Short problem. Reproduce precisely the lines between the start of the data below and the line with "b = BM(); box(b, 1.59, 1.70, 2.76, 2.86, .69, .71, .004);", both included.

____________

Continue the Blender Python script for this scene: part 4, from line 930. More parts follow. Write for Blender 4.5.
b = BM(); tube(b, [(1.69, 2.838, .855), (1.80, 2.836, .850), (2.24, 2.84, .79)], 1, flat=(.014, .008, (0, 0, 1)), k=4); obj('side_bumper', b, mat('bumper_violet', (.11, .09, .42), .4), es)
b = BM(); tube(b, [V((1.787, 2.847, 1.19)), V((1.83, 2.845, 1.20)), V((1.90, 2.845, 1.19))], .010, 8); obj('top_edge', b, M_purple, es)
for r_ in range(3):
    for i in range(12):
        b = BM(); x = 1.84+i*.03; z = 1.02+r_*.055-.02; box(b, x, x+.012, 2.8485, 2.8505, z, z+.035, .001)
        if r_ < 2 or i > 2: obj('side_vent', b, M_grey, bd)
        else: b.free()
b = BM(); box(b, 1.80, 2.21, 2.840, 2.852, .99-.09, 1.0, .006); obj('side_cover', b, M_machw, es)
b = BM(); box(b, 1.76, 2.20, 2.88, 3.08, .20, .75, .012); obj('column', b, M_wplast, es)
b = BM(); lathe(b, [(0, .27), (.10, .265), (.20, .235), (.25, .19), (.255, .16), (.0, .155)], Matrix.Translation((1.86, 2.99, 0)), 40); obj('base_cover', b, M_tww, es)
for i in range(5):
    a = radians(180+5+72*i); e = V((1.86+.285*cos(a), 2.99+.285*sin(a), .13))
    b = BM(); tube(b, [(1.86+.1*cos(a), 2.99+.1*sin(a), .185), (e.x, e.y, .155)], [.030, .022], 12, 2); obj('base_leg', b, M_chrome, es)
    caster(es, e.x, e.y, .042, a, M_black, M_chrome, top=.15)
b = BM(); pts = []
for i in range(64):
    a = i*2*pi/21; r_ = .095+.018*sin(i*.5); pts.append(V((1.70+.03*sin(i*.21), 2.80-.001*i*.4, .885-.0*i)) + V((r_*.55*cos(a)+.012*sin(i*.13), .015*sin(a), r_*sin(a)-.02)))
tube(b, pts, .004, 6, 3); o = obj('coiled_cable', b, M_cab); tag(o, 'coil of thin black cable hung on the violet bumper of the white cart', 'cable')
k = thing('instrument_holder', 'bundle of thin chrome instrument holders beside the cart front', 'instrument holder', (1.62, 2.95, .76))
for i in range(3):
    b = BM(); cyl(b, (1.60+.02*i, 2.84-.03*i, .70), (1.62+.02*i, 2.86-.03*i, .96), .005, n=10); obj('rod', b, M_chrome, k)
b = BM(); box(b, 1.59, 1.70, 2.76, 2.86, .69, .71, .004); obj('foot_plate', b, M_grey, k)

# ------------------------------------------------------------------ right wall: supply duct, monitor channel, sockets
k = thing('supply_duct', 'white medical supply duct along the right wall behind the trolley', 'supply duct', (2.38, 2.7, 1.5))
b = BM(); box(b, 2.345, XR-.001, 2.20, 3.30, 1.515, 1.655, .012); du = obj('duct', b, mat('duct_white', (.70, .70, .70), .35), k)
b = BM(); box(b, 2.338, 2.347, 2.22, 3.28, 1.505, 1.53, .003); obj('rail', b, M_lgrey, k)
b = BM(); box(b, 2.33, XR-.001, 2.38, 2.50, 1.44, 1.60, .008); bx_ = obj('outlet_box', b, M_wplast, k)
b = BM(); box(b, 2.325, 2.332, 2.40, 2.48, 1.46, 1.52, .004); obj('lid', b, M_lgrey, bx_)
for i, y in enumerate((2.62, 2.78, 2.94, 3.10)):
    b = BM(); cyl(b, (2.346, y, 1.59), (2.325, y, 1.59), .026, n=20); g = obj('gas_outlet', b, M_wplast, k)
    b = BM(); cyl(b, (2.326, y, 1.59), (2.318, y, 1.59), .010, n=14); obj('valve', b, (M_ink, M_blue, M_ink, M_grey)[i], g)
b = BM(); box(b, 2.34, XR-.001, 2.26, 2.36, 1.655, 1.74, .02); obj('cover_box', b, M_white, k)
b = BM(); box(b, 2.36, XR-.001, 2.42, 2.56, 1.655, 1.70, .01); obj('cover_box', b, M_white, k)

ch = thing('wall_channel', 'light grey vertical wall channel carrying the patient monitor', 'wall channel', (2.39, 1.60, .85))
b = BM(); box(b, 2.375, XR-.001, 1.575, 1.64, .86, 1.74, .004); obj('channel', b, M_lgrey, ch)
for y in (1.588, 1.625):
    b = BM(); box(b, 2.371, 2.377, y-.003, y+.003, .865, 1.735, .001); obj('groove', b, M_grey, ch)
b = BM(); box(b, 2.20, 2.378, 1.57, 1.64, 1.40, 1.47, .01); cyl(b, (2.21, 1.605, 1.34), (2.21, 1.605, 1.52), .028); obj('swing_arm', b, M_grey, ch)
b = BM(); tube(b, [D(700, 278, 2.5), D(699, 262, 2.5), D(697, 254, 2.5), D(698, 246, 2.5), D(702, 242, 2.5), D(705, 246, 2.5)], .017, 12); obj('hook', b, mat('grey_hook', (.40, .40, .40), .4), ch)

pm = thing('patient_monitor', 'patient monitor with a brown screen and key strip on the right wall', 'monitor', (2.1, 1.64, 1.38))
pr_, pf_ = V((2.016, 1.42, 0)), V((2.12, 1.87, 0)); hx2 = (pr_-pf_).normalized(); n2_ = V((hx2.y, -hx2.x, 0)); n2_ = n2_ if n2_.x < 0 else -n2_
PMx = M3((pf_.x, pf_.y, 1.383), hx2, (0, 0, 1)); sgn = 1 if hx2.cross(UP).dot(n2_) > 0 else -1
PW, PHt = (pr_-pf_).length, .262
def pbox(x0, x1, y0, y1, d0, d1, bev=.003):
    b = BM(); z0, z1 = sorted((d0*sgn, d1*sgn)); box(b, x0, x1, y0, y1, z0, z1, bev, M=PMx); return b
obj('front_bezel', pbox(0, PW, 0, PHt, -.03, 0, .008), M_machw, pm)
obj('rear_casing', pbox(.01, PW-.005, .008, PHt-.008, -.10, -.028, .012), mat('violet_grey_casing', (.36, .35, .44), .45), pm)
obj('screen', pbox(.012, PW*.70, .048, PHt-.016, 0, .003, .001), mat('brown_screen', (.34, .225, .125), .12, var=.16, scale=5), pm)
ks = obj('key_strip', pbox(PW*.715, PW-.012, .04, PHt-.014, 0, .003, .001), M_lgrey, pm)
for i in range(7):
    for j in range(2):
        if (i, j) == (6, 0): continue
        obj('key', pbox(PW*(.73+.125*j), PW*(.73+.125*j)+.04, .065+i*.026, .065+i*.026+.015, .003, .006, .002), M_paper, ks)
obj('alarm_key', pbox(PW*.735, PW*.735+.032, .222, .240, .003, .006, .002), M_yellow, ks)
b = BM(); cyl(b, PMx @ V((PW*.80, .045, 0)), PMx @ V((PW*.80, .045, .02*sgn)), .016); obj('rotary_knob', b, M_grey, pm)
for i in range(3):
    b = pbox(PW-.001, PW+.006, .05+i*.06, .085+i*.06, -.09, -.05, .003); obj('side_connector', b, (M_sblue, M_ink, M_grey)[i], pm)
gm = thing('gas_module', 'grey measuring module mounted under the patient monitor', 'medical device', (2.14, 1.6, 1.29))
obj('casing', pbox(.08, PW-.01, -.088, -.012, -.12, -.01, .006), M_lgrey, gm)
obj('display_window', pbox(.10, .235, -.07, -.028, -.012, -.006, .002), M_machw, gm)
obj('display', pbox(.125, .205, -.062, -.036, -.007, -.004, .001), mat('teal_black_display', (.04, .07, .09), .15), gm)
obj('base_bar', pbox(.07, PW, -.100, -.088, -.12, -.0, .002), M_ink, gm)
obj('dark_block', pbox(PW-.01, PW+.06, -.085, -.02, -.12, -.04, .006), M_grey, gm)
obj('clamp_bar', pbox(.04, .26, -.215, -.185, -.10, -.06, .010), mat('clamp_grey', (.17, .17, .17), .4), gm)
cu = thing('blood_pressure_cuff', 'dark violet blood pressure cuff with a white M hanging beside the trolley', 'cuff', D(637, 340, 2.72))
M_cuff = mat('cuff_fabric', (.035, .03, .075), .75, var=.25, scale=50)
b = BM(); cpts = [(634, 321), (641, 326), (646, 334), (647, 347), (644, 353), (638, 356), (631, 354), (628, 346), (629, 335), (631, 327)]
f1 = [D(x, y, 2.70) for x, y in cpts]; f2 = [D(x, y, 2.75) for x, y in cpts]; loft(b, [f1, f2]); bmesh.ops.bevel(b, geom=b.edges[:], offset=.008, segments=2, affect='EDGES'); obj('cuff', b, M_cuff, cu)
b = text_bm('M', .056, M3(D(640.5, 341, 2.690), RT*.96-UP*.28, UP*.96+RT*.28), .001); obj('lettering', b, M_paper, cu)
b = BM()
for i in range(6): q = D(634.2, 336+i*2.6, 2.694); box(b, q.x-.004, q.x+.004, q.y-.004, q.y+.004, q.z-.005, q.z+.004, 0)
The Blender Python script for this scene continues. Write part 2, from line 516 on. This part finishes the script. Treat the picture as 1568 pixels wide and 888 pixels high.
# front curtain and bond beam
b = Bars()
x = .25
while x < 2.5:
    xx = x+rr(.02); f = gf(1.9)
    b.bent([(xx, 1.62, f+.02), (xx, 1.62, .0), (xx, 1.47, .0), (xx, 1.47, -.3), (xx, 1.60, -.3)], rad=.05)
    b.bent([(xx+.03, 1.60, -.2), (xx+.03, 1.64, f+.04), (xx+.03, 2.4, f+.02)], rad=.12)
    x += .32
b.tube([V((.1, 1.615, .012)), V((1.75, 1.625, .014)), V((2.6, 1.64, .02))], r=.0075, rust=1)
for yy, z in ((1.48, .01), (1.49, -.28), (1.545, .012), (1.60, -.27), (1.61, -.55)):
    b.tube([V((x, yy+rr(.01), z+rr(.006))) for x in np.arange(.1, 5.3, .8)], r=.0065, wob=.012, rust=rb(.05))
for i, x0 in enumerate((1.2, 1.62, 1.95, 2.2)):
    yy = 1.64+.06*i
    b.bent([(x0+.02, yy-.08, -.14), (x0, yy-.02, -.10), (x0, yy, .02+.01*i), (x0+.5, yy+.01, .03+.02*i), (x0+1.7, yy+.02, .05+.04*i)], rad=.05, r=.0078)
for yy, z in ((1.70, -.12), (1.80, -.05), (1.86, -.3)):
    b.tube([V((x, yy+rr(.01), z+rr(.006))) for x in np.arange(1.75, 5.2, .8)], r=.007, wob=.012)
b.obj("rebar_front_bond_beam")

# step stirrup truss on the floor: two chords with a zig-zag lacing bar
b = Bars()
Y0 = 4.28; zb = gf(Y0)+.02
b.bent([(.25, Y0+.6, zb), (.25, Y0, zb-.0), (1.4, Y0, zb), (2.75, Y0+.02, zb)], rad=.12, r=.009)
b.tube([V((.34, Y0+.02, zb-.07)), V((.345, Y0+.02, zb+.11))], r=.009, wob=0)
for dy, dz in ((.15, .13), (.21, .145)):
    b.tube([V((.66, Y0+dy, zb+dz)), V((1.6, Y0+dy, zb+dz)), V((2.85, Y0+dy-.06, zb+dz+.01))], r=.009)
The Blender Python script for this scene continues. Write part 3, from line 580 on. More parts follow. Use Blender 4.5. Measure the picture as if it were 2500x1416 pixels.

____________

Answer to this problem.
Continue the Blender Python script for this scene: part 4, from line 930. More parts follow. Write for Blender 4.5.
b = BM(); tube(b, [(1.69, 2.838, .855), (1.80, 2.836, .850), (2.24, 2.84, .79)], 1, flat=(.014, .008, (0, 0, 1)), k=4); obj('side_bumper', b, mat('bumper_violet', (.11, .09, .42), .4), es)
b = BM(); tube(b, [V((1.787, 2.847, 1.19)), V((1.83, 2.845, 1.20)), V((1.90, 2.845, 1.19))], .010, 8); obj('top_edge', b, M_purple, es)
for r_ in range(3):
    for i in range(12):
        b = BM(); x = 1.84+i*.03; z = 1.02+r_*.055-.02; box(b, x, x+.012, 2.8485, 2.8505, z, z+.035, .001)
        if r_ < 2 or i > 2: obj('side_vent', b, M_grey, bd)
        else: b.free()
b = BM(); box(b, 1.80, 2.21, 2.840, 2.852, .99-.09, 1.0, .006); obj('side_cover', b, M_machw, es)
b = BM(); box(b, 1.76, 2.20, 2.88, 3.08, .20, .75, .012); obj('column', b, M_wplast, es)
b = BM(); lathe(b, [(0, .27), (.10, .265), (.20, .235), (.25, .19), (.255, .16), (.0, .155)], Matrix.Translation((1.86, 2.99, 0)), 40); obj('base_cover', b, M_tww, es)
for i in range(5):
    a = radians(180+5+72*i); e = V((1.86+.285*cos(a), 2.99+.285*sin(a), .13))
    b = BM(); tube(b, [(1.86+.1*cos(a), 2.99+.1*sin(a), .185), (e.x, e.y, .155)], [.030, .022], 12, 2); obj('base_leg', b, M_chrome, es)
    caster(es, e.x, e.y, .042, a, M_black, M_chrome, top=.15)
b = BM(); pts = []
for i in range(64):
    a = i*2*pi/21; r_ = .095+.018*sin(i*.5); pts.append(V((1.70+.03*sin(i*.21), 2.80-.001*i*.4, .885-.0*i)) + V((r_*.55*cos(a)+.012*sin(i*.13), .015*sin(a), r_*sin(a)-.02)))
tube(b, pts, .004, 6, 3); o = obj('coiled_cable', b, M_cab); tag(o, 'coil of thin black cable hung on the violet bumper of the white cart', 'cable')
k = thing('instrument_holder', 'bundle of thin chrome instrument holders beside the cart front', 'instrument holder', (1.62, 2.95, .76))
for i in range(3):
    b = BM(); cyl(b, (1.60+.02*i, 2.84-.03*i, .70), (1.62+.02*i, 2.86-.03*i, .96), .005, n=10); obj('rod', b, M_chrome, k)
b = BM(); box(b, 1.59, 1.70, 2.76, 2.86, .69, .71, .004); obj('foot_plate', b, M_grey, k)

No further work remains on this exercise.